A instituição destaca ainda que a dotação provisional, à exceção de 2021, “tem vindo a aumentar significativamente nos últimos anos”. Em 2023 representou duas vezes e meia mais do que em 2019.
O parecer refere que, em contraditório, o Ministério das Finanças e a Direção-Geral do Orçamento (DGO) referiram que a utilização da dotação provisional se afigura como o último recurso, visando “assegurar a realização de despesas não previstas e inadiáveis, para as quais não será possível solução alternativa de financiamento, evitando que o Estado entre em incumprimento perante terceiros”.
Contudo, o Tribunal de Contas entende que “parte significativa das despesas reforçadas por esta via respeitou a encargos que, pela sua natureza, deveriam ser conhecidos e devidamente orçamentados“.
Parte significativa das despesas reforçadas por esta via respeitou a encargos que, pela sua natureza, deveriam ser conhecidos e devidamente orçamentados.
Por outro lado, a utilização das dotações centralizadas no Ministério das Finanças (678 milhões de euros em 2023) tem vindo a diminuir desde 2021, tendo sido maioritariamente usada em despesas dos Ministérios da Saúde (473 milhões de euros) e da Ciência, Tecnologia e Ensino Superior (115 milhões de euros).
No final do ano de 2023, encontravam-se ainda 593 milhões de euros, muito embora o valor inicial previsto fosse de 1.239 milhões de euros. “Em 2023, as cativações, no início e no final do ano, registaram um valor superior ao de 2022 (em 225 milhões de euros e
148 milhões de euros, respetivamente), acentuando a subida registada nesse ano e que contrariou a tendência decrescente que se verificava desde 2019″, refere.
Revisão da despesa ainda fica a desejar
A revisão da despesa é um exercício orçamental, no qual se faz um escrutínio detalhado e sistemático da despesa pública de modo a identificar despesa ineficiente e ineficaz e ponderar opções de poupança.

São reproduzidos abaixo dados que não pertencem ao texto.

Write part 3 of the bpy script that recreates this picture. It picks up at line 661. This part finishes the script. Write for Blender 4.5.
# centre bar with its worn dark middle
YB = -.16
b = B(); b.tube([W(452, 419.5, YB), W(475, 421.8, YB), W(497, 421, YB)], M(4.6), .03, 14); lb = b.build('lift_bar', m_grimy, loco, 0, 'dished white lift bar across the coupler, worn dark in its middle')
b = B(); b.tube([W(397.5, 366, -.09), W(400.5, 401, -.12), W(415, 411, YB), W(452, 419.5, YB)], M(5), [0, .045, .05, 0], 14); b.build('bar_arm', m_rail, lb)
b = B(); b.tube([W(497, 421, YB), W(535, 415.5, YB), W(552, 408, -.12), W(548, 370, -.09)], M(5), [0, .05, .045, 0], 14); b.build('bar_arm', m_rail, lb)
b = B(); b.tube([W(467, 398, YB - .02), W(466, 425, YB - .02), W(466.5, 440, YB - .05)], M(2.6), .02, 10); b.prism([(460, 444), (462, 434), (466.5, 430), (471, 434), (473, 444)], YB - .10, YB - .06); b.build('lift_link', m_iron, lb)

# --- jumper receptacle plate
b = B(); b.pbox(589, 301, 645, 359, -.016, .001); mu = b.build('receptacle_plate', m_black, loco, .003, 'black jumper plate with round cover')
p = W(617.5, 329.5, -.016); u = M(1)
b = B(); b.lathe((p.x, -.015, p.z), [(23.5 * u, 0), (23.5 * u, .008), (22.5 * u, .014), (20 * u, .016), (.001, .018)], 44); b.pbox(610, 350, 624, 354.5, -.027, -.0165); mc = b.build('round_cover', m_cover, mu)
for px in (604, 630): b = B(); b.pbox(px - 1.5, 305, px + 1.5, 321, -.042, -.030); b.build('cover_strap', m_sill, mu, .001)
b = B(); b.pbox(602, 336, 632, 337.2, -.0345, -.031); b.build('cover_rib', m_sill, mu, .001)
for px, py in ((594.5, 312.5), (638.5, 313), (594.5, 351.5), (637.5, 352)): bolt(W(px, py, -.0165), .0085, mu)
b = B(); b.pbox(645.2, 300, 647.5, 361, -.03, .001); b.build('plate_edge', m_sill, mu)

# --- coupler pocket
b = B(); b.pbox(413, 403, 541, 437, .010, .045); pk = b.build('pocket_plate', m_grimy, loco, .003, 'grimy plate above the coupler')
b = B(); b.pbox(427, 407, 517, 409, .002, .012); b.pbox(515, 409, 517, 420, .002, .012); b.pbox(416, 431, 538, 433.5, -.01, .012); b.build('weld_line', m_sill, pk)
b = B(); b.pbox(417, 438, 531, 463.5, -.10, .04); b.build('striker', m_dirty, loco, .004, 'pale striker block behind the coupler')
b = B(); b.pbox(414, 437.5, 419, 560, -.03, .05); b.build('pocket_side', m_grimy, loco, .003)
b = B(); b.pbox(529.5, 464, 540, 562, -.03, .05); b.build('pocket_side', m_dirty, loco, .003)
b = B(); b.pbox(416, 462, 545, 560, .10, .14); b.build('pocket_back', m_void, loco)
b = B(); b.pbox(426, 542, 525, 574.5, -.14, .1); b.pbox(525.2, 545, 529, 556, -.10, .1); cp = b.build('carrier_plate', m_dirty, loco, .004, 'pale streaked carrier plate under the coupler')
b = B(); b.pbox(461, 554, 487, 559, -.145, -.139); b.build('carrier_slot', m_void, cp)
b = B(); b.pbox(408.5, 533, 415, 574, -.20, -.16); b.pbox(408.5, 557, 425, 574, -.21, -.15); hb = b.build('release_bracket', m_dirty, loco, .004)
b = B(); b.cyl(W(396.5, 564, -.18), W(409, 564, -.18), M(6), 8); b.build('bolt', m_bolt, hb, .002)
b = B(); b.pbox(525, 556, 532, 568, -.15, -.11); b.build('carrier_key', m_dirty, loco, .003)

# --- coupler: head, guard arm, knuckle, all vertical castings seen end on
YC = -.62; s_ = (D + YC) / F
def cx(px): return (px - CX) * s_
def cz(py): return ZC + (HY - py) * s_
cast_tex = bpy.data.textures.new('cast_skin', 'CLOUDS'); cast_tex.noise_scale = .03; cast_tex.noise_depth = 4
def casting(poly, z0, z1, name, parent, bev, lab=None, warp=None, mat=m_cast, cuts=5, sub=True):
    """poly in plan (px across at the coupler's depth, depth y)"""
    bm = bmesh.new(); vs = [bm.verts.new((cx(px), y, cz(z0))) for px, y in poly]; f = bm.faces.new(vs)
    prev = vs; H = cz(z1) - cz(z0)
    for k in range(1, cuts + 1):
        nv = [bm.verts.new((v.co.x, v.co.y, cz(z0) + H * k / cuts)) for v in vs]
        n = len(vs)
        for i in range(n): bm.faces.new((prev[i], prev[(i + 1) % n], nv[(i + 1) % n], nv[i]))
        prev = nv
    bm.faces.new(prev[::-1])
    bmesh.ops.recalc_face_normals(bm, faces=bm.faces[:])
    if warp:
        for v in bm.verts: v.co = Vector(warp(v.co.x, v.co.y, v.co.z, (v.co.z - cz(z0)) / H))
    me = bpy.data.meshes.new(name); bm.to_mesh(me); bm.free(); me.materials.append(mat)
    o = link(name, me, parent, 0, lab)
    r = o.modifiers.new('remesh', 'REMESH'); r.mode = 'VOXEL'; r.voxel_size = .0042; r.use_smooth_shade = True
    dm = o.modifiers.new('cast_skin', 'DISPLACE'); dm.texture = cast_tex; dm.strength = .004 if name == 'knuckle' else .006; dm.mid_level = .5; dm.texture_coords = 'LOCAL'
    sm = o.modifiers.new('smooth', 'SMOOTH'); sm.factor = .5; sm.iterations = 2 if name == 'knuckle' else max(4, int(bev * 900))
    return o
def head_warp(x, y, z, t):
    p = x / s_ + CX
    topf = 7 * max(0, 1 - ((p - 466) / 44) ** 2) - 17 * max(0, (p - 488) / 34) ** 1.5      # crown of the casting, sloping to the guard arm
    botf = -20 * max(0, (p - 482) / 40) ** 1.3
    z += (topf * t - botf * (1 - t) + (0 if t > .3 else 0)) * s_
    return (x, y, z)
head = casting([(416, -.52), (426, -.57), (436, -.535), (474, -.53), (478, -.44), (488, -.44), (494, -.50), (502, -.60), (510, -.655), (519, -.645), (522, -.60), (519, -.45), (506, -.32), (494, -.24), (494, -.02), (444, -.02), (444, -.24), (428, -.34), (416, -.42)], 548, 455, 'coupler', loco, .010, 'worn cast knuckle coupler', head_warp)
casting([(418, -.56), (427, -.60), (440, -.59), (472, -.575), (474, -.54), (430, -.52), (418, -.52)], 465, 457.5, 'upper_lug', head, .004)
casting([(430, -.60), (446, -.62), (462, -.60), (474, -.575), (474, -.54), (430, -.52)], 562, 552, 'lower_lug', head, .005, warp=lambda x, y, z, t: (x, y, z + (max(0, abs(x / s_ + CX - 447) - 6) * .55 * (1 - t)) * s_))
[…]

Desde 2013 foram executados três exercícios de revisão de despesa: um durante a troika (2013-2014), um entre 2016 e 2023, e um com início em 2023.
No entanto, os seus objetivos têm ficado aquém do objetivo, segundo o parecer à CGE 2023, que recorda a auditoria que fez a este exercício. “O Tribunal concluiu que, após mais de dez anos após a primeira experiência com revisão da despesa, este tipo de exercício não registou um nível de desenvolvimento que permita utilizá-lo como um instrumento significativo de apoio à gestão financeira pública“, pode ler-se no relatório.
Para o Tribunal, as duas primeiras experiências não conduziram a uma “lógica de aprendizagem que se consolidasse ao longo do tempo, impedindo que o processo se encontre num estádio de maturidade mais avançado“. Segundo a instituição:
- Não foram desenvolvidas as fontes de informação necessárias, nem os sistemas de informação, métodos de recolha e tratamento, que seriam úteis aos processos de revisão da despesa;
- Não se criou e preservou conhecimento especializado, nem se desenvolveram os recursos humanos e técnicos necessários à execução dos estudos, análises e formulação de propostas de política;
- Não se desenvolveu, nem se fomentou a criação de uma cultura de monitorização, medição do impacto e avaliação do desempenho das medidas com origem na revisão da despesa.
No entanto, considera que em 2023 começaram-se “a criar relações efetivas, enquadradas em referenciais técnicos sólidos, com as entidades que se pretende que venham a desempenhar papéis relevantes nos processos de revisão da despesa”.
“O Tribunal conclui que, na base desta fragilidade, se encontram três fatores: a falta de institucionalização do exercício, a reduzida transparência na sua condução e o insuficiente envolvimento político“, aponta.